Die parlamentarischen Oppositionsparteien sind unter die Ströme einer schmutzigen PR-Kampagne geraten. Das Wesen der Informationsattacken besteht darin, dass die KPRF, die LDPR und „Gerechtes Russland – Für die Wahrheit“ ja schon halbtote oder auseinanderfallende Strukturen seien. Dafür wird die Popularität der Kremlpartei „Einiges Russland“ offensichtlich künstlich durch solche populistischen Maßnahmen wie die Regulierung der Preise für die „Borstsch-Zutaten“ gepusht. Experten betonen, dass dies solch eine Technologie zur Aufwertung der Bedeutsamkeit von „Einiges Russland“ ausschließlich durch das Drücken des Ratings der übrigen Teilnehmer der Wahlkampagne sei. Dem Elektorat werde vorgeschlagen, „das Beste unter dem Schlechten“ auszuwählen.

Die regierende Partei versucht scheinbar, die wahre Tagesordnung für die Wahlen zu ertasten. In Erwartung der zweiten Etappe des Parteitages, bei der „Einiges Russland“ ihr „Volksprogramm“ verkünden wird, sind beispielsweise Maßnahmen zur Reduzierung der Preise für Möhren, Zwiebeln, Kartoffeln, rote Rüben und Weißkohl vorgeschlagen worden.

Parteiexperten haben sorgfältig analysiert, wieviel die Zutaten für die Zubereitung von Borstsch kosten.

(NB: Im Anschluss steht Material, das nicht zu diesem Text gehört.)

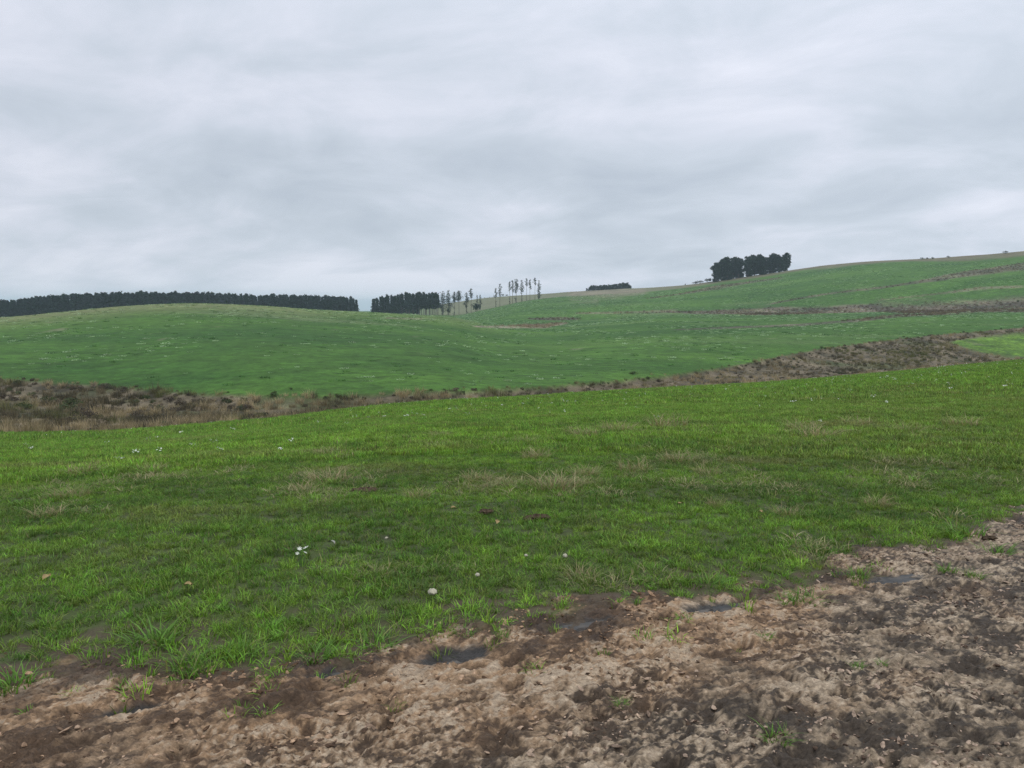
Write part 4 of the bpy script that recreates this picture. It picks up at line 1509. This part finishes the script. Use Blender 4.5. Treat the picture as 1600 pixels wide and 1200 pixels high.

Laut Angaben der Vertreter von „Einiges Russland“ betreffen jede zweite Anfrage der Bürger die hohen Preise für die gewöhnlichsten Lebensmittel. Aus diesem Anlass wurde eine Beratung mit der Regierungsspitze und Leitern der Regionen durchgeführt. Die Preise für Gemüse sollen in den Handelsketten in den nächsten zwei Wochen zurückgehen, unterstrich Andrej Turtschak, Sekretär des Generalrates von „Einiges Russland“.

Laut Aussagen des Mitglieds des Büros des Obersten Rates von „Einiges Russland“ und gleichzeitig des stellvertretenden Vorsitzenden der Staatsduma (des Unterhauses des russischen Parlaments – Anmerkung der Redaktion), Alexej Gordejew, müsse die Regierung der Russischen Föderation den Handelsketten empfehlen, eiligst ein Abkommen mit den Branchenverbänden und Vereinigungen der Agrar-Erzeuger – natürlich unter Kontrolle der entsprechenden Ministerien – über eine Reduzierung der Handelsaufschläge auf sozial bedeutsame Lebensmittelwaren und vor allem für Gemüse zu unterzeichnen. In der regierenden Partei betont man, dass dies eine taktische Entscheidung sei. Strategisch müssten aber die Gesetze geändert werden, denen entsprechend die Handelsketten und Lieferanten arbeiten. Das heißt, man müsse den Weg vom Feld zum Ladentisch verringern.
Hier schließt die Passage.